Thoughts on the State of Search

Sarah Milstein, co-author and editor of Google: The Missing Manual, sent some thought-provoking comments to the O’Reilly editors’ list last week. I thought they were very much worth sharing with a wider audience.

A couple of things I’ve noticed since writing/editing the second edition of the Google Missing Manual earlier this year. Nothing ground-breaking here; more that in aggregate, the observations may spark some interesting conversations.

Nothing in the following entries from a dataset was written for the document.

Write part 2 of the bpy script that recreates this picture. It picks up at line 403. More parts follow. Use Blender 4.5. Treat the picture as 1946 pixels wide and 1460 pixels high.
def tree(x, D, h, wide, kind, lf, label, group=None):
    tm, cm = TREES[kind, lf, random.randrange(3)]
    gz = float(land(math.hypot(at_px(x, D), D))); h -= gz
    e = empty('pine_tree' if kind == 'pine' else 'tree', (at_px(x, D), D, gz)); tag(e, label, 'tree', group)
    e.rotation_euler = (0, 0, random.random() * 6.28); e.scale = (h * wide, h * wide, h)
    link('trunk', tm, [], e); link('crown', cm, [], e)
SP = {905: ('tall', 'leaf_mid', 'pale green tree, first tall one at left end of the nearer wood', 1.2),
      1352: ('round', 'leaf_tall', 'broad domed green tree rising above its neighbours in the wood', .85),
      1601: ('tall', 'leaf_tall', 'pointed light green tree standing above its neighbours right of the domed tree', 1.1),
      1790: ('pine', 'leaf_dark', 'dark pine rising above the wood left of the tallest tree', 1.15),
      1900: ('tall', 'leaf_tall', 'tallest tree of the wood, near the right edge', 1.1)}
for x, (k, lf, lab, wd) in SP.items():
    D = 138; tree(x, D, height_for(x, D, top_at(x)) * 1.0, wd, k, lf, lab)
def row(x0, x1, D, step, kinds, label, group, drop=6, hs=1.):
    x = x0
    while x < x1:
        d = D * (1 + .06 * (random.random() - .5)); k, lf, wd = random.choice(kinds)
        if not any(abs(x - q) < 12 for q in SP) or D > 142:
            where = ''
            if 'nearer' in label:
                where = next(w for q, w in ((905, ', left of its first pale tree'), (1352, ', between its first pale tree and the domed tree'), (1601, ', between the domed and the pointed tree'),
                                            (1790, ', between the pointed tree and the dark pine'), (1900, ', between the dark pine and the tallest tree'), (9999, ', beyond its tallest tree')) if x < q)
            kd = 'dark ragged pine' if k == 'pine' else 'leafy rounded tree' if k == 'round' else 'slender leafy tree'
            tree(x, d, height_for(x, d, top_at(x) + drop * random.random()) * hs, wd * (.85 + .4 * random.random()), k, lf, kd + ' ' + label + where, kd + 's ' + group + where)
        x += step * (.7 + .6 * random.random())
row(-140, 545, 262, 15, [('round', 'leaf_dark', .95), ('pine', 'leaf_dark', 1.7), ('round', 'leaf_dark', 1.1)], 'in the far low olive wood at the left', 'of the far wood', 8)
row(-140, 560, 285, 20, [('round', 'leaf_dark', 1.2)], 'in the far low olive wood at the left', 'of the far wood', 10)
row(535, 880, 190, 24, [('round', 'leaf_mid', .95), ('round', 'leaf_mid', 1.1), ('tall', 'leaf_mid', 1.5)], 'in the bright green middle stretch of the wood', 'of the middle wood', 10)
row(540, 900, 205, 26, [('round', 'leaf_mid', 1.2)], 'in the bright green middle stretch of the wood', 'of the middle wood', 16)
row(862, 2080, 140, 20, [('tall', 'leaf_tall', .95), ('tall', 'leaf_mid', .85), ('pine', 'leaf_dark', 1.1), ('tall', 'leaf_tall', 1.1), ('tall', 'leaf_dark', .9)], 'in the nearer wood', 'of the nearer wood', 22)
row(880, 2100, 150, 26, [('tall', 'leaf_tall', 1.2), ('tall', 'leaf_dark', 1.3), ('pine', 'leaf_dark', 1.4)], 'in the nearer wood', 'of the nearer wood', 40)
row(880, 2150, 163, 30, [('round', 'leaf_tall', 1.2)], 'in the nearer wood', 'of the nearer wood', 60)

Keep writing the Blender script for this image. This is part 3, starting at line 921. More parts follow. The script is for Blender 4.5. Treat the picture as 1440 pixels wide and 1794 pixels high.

  • As the Web gets bigger, search results contain more irrelevant stuff. In many cases, it’s getting harder to find what you want. Appreciably harder.
  • Assuming search winds up lasting 100+ years, it’s still in its infancy. Still, it surprises me that the presentation of Google’s main search results pages barely changed in the two years from one edition of the book to the next. The main difference is that now, onebox results with specialized information appear more frequently (though randomly) at the top of results listing. At this point, I’m ready for a better results interface.
  • Other search companies are doing some cool stuff with their main results. For many searches, Microsoft Live presents a super-useful list of related searches; also, somebody hit them with the clean-interface stick. does a nice job with simple natural-language questions. Clusty has been offering very handy clustered search results since at least 2004. Daylife (still in alpha) does what is essentially clustering with a thoughtful interface.
  • Vertical search is a hot trendlet; for the most part, it’s about clustering and improving the results interface. (Those aren’t trivial things; they’re really important aspects of helping you find stuff.)
  • As search results get more unwieldy, recommendation engines like Amazon’s or iTunes’ could become more important tools. (Bonus: they’re an iteration of the architecture of participation, so we can claim some kind of credit. ;) Presumably, implicit relevance (based on search-result clickstreams) is going to be a big part of this if it’s not already.
  • I wonder when/if search is going to be real-time (i.e. live Web) rather than index-based. And I wonder if the main barrier to it now is hardware or software (to the degree you can separate them). At Web2, I met a woman from Intel R&D who’s working on a continuous refresh data system that would allow real-time searching but for which you need multi-core processors that aren’t yet ready for primetime. Still, an interesting glimpse of the possible future.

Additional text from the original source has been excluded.